• U.S.

INSURANCE: Lower Rates

2 minute read
TIME

Auto-insurance rates, which have risen sharply since World War II, appear to be on the way down. Rates have soared because 1) courts have been handing out sky-high judgments in accident cases (TIME, Aug. 27, 1951 et seg.) and, 2) the accident rate itself, notably among young drivers, has gone up alarmingly (28% of all drivers involved in fatal auto accidents in 1951 were under 25). But as the rates went up, independent auto-insurance firms began cutting their rates and snatching business from the large companies. Last week a number of big companies got ready to meet the competition by concentrating on the worst traffic offenders of all: young drivers.

The Mutual Insurance Rating Bureau, which represents some 30 companies, filed new “preferred risk” rate schedules in eleven Midwest and western states. Adults who drive less than 7,500 miles a year will get a 20% rate cut; parents who keep their youngsters’ part-time driving down to 25% of the yearly mileage will get a 9% cut. On the other hand, young drivers who take out their own policies arid have no parental supervision will get a 30% hike in rates.

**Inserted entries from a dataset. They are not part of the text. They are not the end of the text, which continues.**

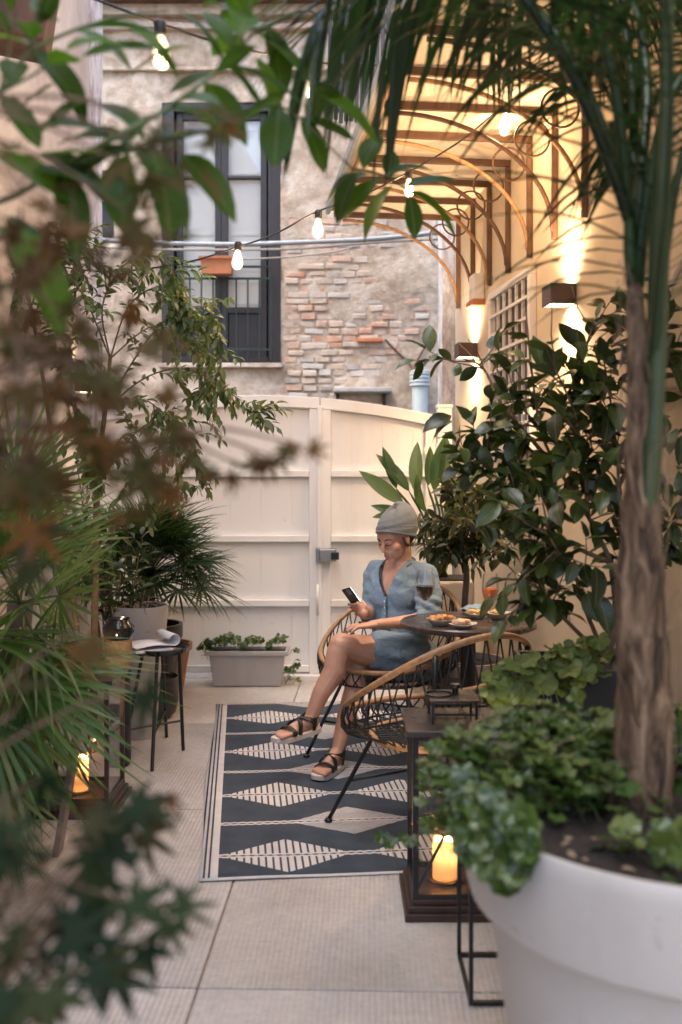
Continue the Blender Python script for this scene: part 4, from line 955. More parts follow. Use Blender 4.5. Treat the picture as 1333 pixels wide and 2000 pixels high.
# ------------------------------------------------------------------ tray stool with notebook
fA, fB = PF(358, 1466), PF(297, 1507); zt = .52
sc_ = Vector((P(310, 1290, 4.95).x, 4.98, 0))
st = empty('tray_table', sc_, 'small black tray table with thin splayed legs beside the palm pots', 'side table')
M_['gloss_black'] = mat('gloss_black', (.012, .012, .013), .12, .1, 8)
m2 = MB(); m2.lathe([(0, zt - .012), (.135, zt - .012), (.152, zt + .014), (.156, zt + .016), (.152, zt + .018), (.138, zt + .002), (0, zt - .001)], 44, sc_); m2.build('tray', M_['gloss_black'], st, angle=40)
feet = [Vector((fA.x, fA.y, 0)), Vector((fB.x, fB.y, 0)), Vector((2 * sc_.x - fA.x - .05, 2 * sc_.y - fA.y - .1, 0)), Vector((2 * sc_.x - fB.x, 2 * sc_.y - fB.y, 0))]
tops = [sc_ + (f - sc_).normalized() * .10 + Vector((0, 0, zt - .0145)) for f in feet]
mid = []
for f, t_ in zip(feet, tops):
    m2 = MB(); m2.tube([f + Vector((0, 0, .001)), t_], .009, 8); m2.build('leg', M_['black_metal'], st, smooth=False); mid.append(f.lerp(t_, .30))
for a, b in ((0, 2), (1, 3)):
    m2 = MB(); m2.tube([mid[a], mid[b]], .006, 6); m2.build('stretcher', M_['black_metal'], st)
# notebook with a page rolled back
M_['paper'] = mat('paper', (.74, .73, .75), .7, .04, 8)
nb_ = empty('notebook', sc_ + Vector((0, 0, zt)), 'open white notebook with a rolled page lying on the tray table', 'notebook')
def sheet(name, off, rollk, mt):
    m = MB(); nx_ = 24; vs = []; fs = []
    for i in range(nx_ + 1):
        u = i / nx_; 
        if u < .62: x, z = -.14 + .20 * u / .62, .006 + .010 * math.sin(u * 5) + off
        else:
            a = (u - .62) / .38 * rollk; x, z = .06 + .027 * math.sin(a), .006 + .010 * math.sin(3.1) + off + .027 * (1 - math.cos(a))
        for y in (-.095, .095): vs.append(sc_ + rotm('Z', .55) @ Vector((x, y, z)) + Vector((-.015, -.01, zt + .014)))
    for i in range(nx_): fs.append((2 * i, 2 * i + 2, 2 * i + 3, 2 * i + 1))
    m.add(vs, fs); o = m.build(name, mt, nb_, smooth=True); s = o.modifiers.new('t', 'SOLIDIFY'); s.thickness = .0025
sheet('page', .010, 4.6, M_['paper']); 
m2 = MB(); m2.box(sc_ + rotm('Z', .55) @ Vector((-.045, 0, 0)) + Vector((-.015, -.01, zt + .012)), (.19, .195, .012), rotm('Z', .55)); m2.build('page_block', M_['paper'], nb_, bevel=.002)

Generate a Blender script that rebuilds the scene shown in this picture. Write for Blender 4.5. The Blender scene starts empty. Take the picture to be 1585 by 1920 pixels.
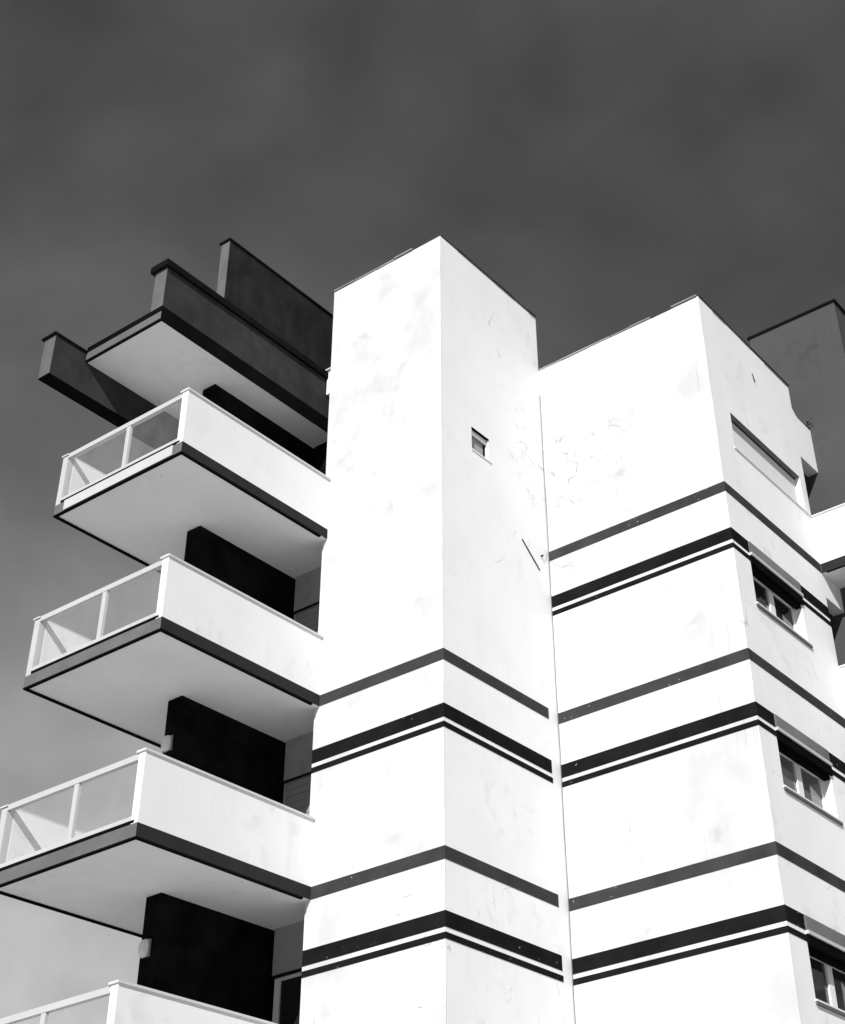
import bpy, bmesh, math, random
from mathutils import Vector, Matrix
random.seed(7)
S = bpy.context.scene
C = S.collection
ZG = 12.23                      # level of the first-floor stripe (design zero) above the pavement

# ------------------------------------------------------------------ camera
F_PX, CX, CY, WPX, HPX = 2851.354, 1004.997, 723.248, 1585.0, 1920.0
yaw, pitch, roll = 0.5859, 0.6492, -0.0548
fwd = Vector((-math.sin(yaw) * math.cos(pitch), math.cos(yaw) * math.cos(pitch), math.sin(pitch)))
right = Vector((math.cos(yaw), math.sin(yaw), 0))
up = right.cross(fwd)
r2 = math.cos(roll) * right + math.sin(roll) * up
u2 = -math.sin(roll) * right + math.cos(roll) * up
cd = bpy.data.cameras.new('camera')
cam = bpy.data.objects.new('camera', cd)
C.objects.link(cam)
cam.matrix_world = Matrix(((r2.x, u2.x, -fwd.x, 12.5582), (r2.y, u2.y, -fwd.y, -16.0537),
                           (r2.z, u2.z, -fwd.z, -10.6301 + ZG), (0, 0, 0, 1)))
cd.sensor_fit = 'VERTICAL'
cd.sensor_height = 36.0
cd.sensor_width = 36.0 * WPX / HPX
cd.lens = F_PX / HPX * 36.0
cd.shift_x = (WPX / 2 - CX) / HPX
cd.shift_y = (CY - HPX / 2) / HPX
cd.clip_end = 6000
S.camera = cam
S.render.resolution_x, S.render.resolution_y = 845, 1024

# ------------------------------------------------------------------ sky and sun
SUN = Vector((-0.60, 1.33, -1.0)).normalized()          # direction the light travels
el = math.asin(-SUN.z)
az = math.atan2(-SUN.x, -SUN.y)
w = bpy.data.worlds.new('World')
S.world = w
w.use_nodes = True
nt = w.node_tree
bg = nt.nodes['Background']
sky = nt.nodes.new('ShaderNodeTexSky')
sky.sky_type = 'NISHITA'
sky.sun_disc = False
sky.sun_elevation = el
sky.sun_rotation = az
sky.dust_density = 0.4
sep = nt.nodes.new('ShaderNodeSeparateColor')             # black-and-white film behind a red filter
nt.links.new(sky.outputs[0], sep.inputs[0])


def wmath(op, a, b=None, clamp=False):
    n = nt.nodes.new('ShaderNodeMath')
    n.operation = op
    n.use_clamp = clamp
    for i, v in enumerate((a, b)):
        if v is None:
            continue
        if isinstance(v, (int, float)):
            n.inputs[i].default_value = v
        else:
            nt.links.new(v, n.inputs[i])
    return n.outputs[0]


tone = wmath('POWER', wmath('MULTIPLY', sep.outputs[0], 1.0 / 0.73), 1.5)      # film contrast
tone = wmath('MINIMUM', tone, 9.0)
geo = nt.nodes.new('ShaderNodeTexCoord')
sx = nt.nodes.new('ShaderNodeSeparateXYZ')                # low haze thickens towards the west
nt.links.new(geo.outputs['Generated'], sx.inputs[0])
west = nt.nodes.new('ShaderNodeMapRange')
west.interpolation_type = 'SMOOTHSTEP'
nt.links.new(sx.outputs[0], west.inputs[0])
for i_, v_ in enumerate((-0.34, -0.72, 0.1, 1.85)):
    west.inputs[i_ + 1].default_value = v_
tone = wmath('ADD', 1.0, wmath('MULTIPLY', wmath('SUBTRACT', tone, 1.0), west.outputs[0]))
tone = wmath('DIVIDE', tone, wmath('SQRT', wmath('ADD', 1.0, wmath('POWER', wmath('DIVIDE', tone, 11.0), 2.0))))   # film shoulder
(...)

Chicago’s Allstate Insurance Co., a Sears, Roebuck subsidiary and third largest of the independents, also chopped its rates. Premiums on cars driven by high-school youths in 44 states will be shaved 15%, provided each youngster completes an auto safety course of 30 classroom hours and six hours behind the wheel (while more than 6,000 of the nation’s 25,000 high schools offer such courses, only 350,000 of the 2,000,000 students who come of driving age each year take them).

Said Allstate President Calvin Fentress Jr., “If we are honestly interested in making our streets and highways safer, then we must see to it that more and better driver-training programs are installed in our secondary schools . . . There is only one man who sets automobile insurance rates—the man behind the wheel.”